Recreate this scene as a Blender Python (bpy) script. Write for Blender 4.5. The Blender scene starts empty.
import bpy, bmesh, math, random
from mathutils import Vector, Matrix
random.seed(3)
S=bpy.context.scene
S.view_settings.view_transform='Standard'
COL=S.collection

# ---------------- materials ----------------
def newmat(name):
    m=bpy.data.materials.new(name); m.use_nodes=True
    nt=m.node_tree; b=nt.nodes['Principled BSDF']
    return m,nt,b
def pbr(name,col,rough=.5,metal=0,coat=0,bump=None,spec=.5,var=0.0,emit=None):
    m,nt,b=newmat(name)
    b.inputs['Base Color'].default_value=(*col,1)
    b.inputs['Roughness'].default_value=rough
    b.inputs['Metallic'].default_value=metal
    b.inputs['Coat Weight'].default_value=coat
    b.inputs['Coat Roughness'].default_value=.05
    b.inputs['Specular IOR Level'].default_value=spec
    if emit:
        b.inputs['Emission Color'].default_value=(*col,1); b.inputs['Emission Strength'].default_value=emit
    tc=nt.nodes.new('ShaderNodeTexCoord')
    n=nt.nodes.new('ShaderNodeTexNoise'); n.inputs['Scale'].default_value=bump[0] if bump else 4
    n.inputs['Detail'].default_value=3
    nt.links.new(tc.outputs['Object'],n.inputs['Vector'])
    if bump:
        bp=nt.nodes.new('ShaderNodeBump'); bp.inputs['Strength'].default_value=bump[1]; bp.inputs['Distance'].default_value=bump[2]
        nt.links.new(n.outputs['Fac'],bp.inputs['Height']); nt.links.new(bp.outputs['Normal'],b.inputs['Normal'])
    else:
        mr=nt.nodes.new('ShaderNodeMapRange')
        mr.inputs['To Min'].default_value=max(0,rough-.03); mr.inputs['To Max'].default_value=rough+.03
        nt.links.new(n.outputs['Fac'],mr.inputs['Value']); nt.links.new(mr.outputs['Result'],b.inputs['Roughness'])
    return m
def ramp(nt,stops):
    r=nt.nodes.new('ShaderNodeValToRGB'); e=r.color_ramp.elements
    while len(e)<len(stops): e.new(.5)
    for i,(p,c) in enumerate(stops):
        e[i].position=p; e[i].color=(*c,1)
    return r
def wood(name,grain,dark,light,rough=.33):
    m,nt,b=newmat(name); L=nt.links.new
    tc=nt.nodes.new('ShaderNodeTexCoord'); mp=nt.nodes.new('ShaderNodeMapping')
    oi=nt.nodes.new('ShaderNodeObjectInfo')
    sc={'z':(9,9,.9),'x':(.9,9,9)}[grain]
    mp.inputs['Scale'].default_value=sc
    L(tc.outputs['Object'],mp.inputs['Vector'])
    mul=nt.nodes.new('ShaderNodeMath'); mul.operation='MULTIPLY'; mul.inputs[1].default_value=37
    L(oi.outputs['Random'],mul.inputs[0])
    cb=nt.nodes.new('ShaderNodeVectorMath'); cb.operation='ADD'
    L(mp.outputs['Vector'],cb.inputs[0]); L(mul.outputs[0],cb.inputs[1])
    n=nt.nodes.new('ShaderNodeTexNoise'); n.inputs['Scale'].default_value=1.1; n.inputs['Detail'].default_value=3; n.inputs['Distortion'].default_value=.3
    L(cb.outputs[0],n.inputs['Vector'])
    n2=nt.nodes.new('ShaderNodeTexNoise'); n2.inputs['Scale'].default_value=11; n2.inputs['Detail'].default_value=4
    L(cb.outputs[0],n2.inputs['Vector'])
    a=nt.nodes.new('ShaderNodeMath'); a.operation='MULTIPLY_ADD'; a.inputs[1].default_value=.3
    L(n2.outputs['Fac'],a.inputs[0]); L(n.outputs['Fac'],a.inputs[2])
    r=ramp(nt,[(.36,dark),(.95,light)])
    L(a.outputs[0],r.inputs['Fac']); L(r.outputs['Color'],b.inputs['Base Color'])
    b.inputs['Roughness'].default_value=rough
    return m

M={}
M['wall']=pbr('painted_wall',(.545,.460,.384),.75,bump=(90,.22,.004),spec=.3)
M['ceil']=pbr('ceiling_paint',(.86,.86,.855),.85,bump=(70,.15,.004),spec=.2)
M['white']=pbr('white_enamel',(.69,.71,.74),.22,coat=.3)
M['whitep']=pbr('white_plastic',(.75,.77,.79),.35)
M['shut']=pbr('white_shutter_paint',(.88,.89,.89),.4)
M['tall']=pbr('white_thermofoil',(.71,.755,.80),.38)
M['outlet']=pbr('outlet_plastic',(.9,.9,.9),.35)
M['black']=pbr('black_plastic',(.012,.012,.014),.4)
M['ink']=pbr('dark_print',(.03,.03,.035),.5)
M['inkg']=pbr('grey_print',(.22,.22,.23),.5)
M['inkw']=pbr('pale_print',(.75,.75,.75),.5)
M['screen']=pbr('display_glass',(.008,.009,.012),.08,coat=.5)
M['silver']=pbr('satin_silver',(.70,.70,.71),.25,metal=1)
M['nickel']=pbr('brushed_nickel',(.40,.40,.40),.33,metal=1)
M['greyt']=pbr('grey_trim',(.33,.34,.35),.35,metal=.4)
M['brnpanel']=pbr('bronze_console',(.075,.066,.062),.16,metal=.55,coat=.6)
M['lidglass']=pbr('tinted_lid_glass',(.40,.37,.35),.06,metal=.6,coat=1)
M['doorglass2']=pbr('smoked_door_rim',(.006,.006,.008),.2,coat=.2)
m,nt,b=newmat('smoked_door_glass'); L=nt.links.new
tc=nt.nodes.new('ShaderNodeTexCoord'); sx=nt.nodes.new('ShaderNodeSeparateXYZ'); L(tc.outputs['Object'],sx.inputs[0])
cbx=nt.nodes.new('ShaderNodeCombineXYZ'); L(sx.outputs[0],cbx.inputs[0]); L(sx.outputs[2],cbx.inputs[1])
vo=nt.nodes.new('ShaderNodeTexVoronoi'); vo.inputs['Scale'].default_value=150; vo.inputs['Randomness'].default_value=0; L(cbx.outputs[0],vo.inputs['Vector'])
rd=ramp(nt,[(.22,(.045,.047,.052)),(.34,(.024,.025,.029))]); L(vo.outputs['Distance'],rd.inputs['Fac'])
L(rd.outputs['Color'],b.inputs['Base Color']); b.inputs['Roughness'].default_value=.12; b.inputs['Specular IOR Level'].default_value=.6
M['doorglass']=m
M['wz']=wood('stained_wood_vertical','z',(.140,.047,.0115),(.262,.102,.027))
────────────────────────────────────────
- [PROMPT]: Print out the whole listing exactly as it appears.

- [SOLUTION TO THIS TASK]:
Recreate this scene as a Blender Python (bpy) script. Write for Blender 4.5. The Blender scene starts empty.
import bpy, bmesh, math, random
from mathutils import Vector, Matrix
random.seed(3)
S=bpy.context.scene
S.view_settings.view_transform='Standard'
COL=S.collection

# ---------------- materials ----------------
def newmat(name):
    m=bpy.data.materials.new(name); m.use_nodes=True
    nt=m.node_tree; b=nt.nodes['Principled BSDF']
    return m,nt,b
def pbr(name,col,rough=.5,metal=0,coat=0,bump=None,spec=.5,var=0.0,emit=None):
    m,nt,b=newmat(name)
    b.inputs['Base Color'].default_value=(*col,1)
    b.inputs['Roughness'].default_value=rough
    b.inputs['Metallic'].default_value=metal
    b.inputs['Coat Weight'].default_value=coat
    b.inputs['Coat Roughness'].default_value=.05
    b.inputs['Specular IOR Level'].default_value=spec
    if emit:
        b.inputs['Emission Color'].default_value=(*col,1); b.inputs['Emission Strength'].default_value=emit
    tc=nt.nodes.new('ShaderNodeTexCoord')
    n=nt.nodes.new('ShaderNodeTexNoise'); n.inputs['Scale'].default_value=bump[0] if bump else 4
    n.inputs['Detail'].default_value=3
    nt.links.new(tc.outputs['Object'],n.inputs['Vector'])
    if bump:
        bp=nt.nodes.new('ShaderNodeBump'); bp.inputs['Strength'].default_value=bump[1]; bp.inputs['Distance'].default_value=bump[2]
        nt.links.new(n.outputs['Fac'],bp.inputs['Height']); nt.links.new(bp.outputs['Normal'],b.inputs['Normal'])
    else:
        mr=nt.nodes.new('ShaderNodeMapRange')
        mr.inputs['To Min'].default_value=max(0,rough-.03); mr.inputs['To Max'].default_value=rough+.03
        nt.links.new(n.outputs['Fac'],mr.inputs['Value']); nt.links.new(mr.outputs['Result'],b.inputs['Roughness'])
    return m
def ramp(nt,stops):
    r=nt.nodes.new('ShaderNodeValToRGB'); e=r.color_ramp.elements
    while len(e)<len(stops): e.new(.5)
    for i,(p,c) in enumerate(stops):
        e[i].position=p; e[i].color=(*c,1)
    return r
def wood(name,grain,dark,light,rough=.33):
    m,nt,b=newmat(name); L=nt.links.new
    tc=nt.nodes.new('ShaderNodeTexCoord'); mp=nt.nodes.new('ShaderNodeMapping')
    oi=nt.nodes.new('ShaderNodeObjectInfo')
    sc={'z':(9,9,.9),'x':(.9,9,9)}[grain]
    mp.inputs['Scale'].default_value=sc
    L(tc.outputs['Object'],mp.inputs['Vector'])
    mul=nt.nodes.new('ShaderNodeMath'); mul.operation='MULTIPLY'; mul.inputs[1].default_value=37
    L(oi.outputs['Random'],mul.inputs[0])
    cb=nt.nodes.new('ShaderNodeVectorMath'); cb.operation='ADD'
    L(mp.outputs['Vector'],cb.inputs[0]); L(mul.outputs[0],cb.inputs[1])
    n=nt.nodes.new('ShaderNodeTexNoise'); n.inputs['Scale'].default_value=1.1; n.inputs['Detail'].default_value=3; n.inputs['Distortion'].default_value=.3
    L(cb.outputs[0],n.inputs['Vector'])
    n2=nt.nodes.new('ShaderNodeTexNoise'); n2.inputs['Scale'].default_value=11; n2.inputs['Detail'].default_value=4
    L(cb.outputs[0],n2.inputs['Vector'])
    a=nt.nodes.new('ShaderNodeMath'); a.operation='MULTIPLY_ADD'; a.inputs[1].default_value=.3
    L(n2.outputs['Fac'],a.inputs[0]); L(n.outputs['Fac'],a.inputs[2])
    r=ramp(nt,[(.36,dark),(.95,light)])
    L(a.outputs[0],r.inputs['Fac']); L(r.outputs['Color'],b.inputs['Base Color'])
    b.inputs['Roughness'].default_value=rough
    return m

M={}
M['wall']=pbr('painted_wall',(.545,.460,.384),.75,bump=(90,.22,.004),spec=.3)
M['ceil']=pbr('ceiling_paint',(.86,.86,.855),.85,bump=(70,.15,.004),spec=.2)
M['white']=pbr('white_enamel',(.69,.71,.74),.22,coat=.3)
M['whitep']=pbr('white_plastic',(.75,.77,.79),.35)
M['shut']=pbr('white_shutter_paint',(.88,.89,.89),.4)
M['tall']=pbr('white_thermofoil',(.71,.755,.80),.38)
M['outlet']=pbr('outlet_plastic',(.9,.9,.9),.35)
M['black']=pbr('black_plastic',(.012,.012,.014),.4)
M['ink']=pbr('dark_print',(.03,.03,.035),.5)
M['inkg']=pbr('grey_print',(.22,.22,.23),.5)
M['inkw']=pbr('pale_print',(.75,.75,.75),.5)
M['screen']=pbr('display_glass',(.008,.009,.012),.08,coat=.5)
M['silver']=pbr('satin_silver',(.70,.70,.71),.25,metal=1)
M['nickel']=pbr('brushed_nickel',(.40,.40,.40),.33,metal=1)
M['greyt']=pbr('grey_trim',(.33,.34,.35),.35,metal=.4)
M['brnpanel']=pbr('bronze_console',(.075,.066,.062),.16,metal=.55,coat=.6)
M['lidglass']=pbr('tinted_lid_glass',(.40,.37,.35),.06,metal=.6,coat=1)
M['doorglass2']=pbr('smoked_door_rim',(.006,.006,.008),.2,coat=.2)
m,nt,b=newmat('smoked_door_glass'); L=nt.links.new
tc=nt.nodes.new('ShaderNodeTexCoord'); sx=nt.nodes.new('ShaderNodeSeparateXYZ'); L(tc.outputs['Object'],sx.inputs[0])
cbx=nt.nodes.new('ShaderNodeCombineXYZ'); L(sx.outputs[0],cbx.inputs[0]); L(sx.outputs[2],cbx.inputs[1])
vo=nt.nodes.new('ShaderNodeTexVoronoi'); vo.inputs['Scale'].default_value=150; vo.inputs['Randomness'].default_value=0; L(cbx.outputs[0],vo.inputs['Vector'])
rd=ramp(nt,[(.22,(.045,.047,.052)),(.34,(.024,.025,.029))]); L(vo.outputs['Distance'],rd.inputs['Fac'])
L(rd.outputs['Color'],b.inputs['Base Color']); b.inputs['Roughness'].default_value=.12; b.inputs['Specular IOR Level'].default_value=.6
M['doorglass']=m
M['wz']=wood('stained_wood_vertical','z',(.140,.047,.0115),(.262,.102,.027))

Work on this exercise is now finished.